**SHORT EXERCISE**
Return verbatim everything from the first line through the line that contains "bg.inputs[1].default_value = 0.80", and stop there.

**DATASET EXCERPT**
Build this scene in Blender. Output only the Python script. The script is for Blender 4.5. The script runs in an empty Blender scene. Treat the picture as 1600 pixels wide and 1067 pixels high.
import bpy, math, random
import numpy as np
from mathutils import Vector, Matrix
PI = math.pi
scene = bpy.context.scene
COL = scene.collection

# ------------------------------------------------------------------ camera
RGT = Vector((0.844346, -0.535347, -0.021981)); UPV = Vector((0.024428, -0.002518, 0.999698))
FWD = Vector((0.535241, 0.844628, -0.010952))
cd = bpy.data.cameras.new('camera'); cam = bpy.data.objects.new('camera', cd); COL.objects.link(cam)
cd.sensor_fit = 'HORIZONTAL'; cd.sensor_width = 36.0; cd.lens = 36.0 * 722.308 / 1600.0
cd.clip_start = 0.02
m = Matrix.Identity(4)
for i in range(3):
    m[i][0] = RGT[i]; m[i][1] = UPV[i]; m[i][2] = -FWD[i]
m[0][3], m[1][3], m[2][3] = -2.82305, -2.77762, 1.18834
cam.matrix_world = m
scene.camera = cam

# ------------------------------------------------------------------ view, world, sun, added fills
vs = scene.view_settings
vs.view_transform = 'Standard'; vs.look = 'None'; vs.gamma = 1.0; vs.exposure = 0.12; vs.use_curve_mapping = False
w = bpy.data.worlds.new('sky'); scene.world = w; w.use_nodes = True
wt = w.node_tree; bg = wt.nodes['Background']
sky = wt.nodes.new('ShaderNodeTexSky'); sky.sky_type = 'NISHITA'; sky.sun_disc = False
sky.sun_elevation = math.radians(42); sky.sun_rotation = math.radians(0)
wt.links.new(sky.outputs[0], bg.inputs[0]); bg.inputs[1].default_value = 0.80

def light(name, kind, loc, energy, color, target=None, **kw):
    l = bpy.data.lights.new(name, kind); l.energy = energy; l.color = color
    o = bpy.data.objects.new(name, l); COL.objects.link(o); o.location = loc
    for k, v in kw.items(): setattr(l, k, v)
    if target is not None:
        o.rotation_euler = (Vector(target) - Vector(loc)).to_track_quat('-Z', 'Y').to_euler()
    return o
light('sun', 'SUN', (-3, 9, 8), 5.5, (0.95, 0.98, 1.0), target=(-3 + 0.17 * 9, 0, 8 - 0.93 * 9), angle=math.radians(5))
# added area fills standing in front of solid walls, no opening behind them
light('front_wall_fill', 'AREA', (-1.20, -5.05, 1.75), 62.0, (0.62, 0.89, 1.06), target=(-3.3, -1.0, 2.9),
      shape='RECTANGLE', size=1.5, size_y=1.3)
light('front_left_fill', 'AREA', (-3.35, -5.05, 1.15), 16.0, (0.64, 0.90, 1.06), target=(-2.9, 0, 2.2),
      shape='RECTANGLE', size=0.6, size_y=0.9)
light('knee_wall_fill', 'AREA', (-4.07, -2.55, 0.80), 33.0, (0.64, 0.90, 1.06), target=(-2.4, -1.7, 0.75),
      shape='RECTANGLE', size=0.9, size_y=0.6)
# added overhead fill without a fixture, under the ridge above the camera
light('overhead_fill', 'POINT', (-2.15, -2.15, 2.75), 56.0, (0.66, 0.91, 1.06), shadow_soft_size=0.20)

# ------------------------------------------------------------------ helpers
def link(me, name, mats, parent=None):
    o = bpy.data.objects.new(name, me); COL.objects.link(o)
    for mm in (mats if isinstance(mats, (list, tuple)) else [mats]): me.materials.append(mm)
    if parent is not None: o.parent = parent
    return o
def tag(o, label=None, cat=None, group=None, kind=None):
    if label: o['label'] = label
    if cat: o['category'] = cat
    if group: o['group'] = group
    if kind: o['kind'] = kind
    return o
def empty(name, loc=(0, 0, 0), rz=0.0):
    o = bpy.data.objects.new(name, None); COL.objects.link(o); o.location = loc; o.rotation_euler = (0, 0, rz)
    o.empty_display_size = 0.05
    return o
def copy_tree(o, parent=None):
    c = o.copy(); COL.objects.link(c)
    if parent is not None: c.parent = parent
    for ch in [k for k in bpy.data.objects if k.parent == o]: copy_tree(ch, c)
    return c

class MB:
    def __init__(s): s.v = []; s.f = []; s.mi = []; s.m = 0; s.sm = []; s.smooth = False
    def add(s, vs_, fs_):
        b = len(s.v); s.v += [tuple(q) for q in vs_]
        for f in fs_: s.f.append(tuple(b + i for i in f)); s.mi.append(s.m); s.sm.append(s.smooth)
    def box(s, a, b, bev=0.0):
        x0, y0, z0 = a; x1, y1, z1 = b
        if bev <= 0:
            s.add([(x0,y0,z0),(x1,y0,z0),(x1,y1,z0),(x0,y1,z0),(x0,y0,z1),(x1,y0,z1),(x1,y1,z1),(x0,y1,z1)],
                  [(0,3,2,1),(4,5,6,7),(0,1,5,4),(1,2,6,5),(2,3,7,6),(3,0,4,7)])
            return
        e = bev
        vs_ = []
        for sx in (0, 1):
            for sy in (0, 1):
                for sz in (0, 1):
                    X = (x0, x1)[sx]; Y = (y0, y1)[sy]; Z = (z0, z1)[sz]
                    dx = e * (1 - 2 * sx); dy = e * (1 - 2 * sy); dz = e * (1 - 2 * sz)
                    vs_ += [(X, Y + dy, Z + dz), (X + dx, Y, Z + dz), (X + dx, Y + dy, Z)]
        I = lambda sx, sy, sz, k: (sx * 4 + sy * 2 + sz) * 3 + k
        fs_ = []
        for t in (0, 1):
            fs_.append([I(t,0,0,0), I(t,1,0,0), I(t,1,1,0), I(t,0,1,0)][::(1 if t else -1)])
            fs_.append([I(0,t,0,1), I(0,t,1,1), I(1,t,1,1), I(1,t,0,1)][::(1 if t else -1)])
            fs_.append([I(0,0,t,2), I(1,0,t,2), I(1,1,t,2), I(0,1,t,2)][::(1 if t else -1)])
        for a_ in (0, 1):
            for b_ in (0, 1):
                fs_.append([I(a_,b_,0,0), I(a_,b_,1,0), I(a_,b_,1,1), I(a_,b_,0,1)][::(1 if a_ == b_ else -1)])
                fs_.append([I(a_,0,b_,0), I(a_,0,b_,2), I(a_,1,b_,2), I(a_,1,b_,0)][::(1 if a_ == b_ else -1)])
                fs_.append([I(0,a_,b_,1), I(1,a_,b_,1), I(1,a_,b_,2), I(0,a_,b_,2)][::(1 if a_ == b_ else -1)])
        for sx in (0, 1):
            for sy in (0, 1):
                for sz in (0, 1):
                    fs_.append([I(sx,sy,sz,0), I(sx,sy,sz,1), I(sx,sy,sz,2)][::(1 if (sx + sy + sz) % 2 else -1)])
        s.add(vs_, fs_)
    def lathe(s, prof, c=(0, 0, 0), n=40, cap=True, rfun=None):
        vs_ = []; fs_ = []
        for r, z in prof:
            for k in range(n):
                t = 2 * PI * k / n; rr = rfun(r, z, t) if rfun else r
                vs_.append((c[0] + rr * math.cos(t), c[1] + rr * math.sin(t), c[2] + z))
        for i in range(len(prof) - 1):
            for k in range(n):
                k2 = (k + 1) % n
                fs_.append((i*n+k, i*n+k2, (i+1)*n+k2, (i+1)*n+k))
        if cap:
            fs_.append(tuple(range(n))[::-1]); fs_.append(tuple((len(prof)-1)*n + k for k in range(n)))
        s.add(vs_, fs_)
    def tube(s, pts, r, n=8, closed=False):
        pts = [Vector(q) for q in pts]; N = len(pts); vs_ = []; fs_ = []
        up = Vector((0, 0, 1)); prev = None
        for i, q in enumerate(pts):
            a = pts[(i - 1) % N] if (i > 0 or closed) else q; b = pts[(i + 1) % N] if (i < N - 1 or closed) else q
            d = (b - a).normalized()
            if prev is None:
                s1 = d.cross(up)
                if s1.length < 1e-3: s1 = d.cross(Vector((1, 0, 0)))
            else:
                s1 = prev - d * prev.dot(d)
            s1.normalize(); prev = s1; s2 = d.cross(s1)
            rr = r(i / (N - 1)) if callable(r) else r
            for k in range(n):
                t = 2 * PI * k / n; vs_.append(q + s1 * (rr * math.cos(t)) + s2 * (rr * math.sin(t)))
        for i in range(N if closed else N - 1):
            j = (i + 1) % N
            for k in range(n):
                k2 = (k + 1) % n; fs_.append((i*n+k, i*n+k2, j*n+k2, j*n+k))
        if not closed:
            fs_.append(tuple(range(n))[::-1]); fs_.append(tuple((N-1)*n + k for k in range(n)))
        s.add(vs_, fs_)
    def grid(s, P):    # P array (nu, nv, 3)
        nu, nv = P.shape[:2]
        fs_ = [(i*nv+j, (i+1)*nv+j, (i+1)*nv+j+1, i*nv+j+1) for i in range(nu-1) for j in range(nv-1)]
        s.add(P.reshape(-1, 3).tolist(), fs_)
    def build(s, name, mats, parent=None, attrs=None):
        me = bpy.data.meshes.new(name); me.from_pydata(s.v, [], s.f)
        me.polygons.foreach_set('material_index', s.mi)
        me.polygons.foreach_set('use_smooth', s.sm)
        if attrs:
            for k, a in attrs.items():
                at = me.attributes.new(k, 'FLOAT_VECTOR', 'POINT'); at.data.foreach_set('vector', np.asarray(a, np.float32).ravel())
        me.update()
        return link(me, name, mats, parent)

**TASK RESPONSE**
Build this scene in Blender. Output only the Python script. The script is for Blender 4.5. The script runs in an empty Blender scene. Treat the picture as 1600 pixels wide and 1067 pixels high.
import bpy, math, random
import numpy as np
from mathutils import Vector, Matrix
PI = math.pi
scene = bpy.context.scene
COL = scene.collection

# ------------------------------------------------------------------ camera
RGT = Vector((0.844346, -0.535347, -0.021981)); UPV = Vector((0.024428, -0.002518, 0.999698))
FWD = Vector((0.535241, 0.844628, -0.010952))
cd = bpy.data.cameras.new('camera'); cam = bpy.data.objects.new('camera', cd); COL.objects.link(cam)
cd.sensor_fit = 'HORIZONTAL'; cd.sensor_width = 36.0; cd.lens = 36.0 * 722.308 / 1600.0
cd.clip_start = 0.02
m = Matrix.Identity(4)
for i in range(3):
    m[i][0] = RGT[i]; m[i][1] = UPV[i]; m[i][2] = -FWD[i]
m[0][3], m[1][3], m[2][3] = -2.82305, -2.77762, 1.18834
cam.matrix_world = m
scene.camera = cam

# ------------------------------------------------------------------ view, world, sun, added fills
vs = scene.view_settings
vs.view_transform = 'Standard'; vs.look = 'None'; vs.gamma = 1.0; vs.exposure = 0.12; vs.use_curve_mapping = False
w = bpy.data.worlds.new('sky'); scene.world = w; w.use_nodes = True
wt = w.node_tree; bg = wt.nodes['Background']
sky = wt.nodes.new('ShaderNodeTexSky'); sky.sky_type = 'NISHITA'; sky.sun_disc = False
sky.sun_elevation = math.radians(42); sky.sun_rotation = math.radians(0)
wt.links.new(sky.outputs[0], bg.inputs[0]); bg.inputs[1].default_value = 0.80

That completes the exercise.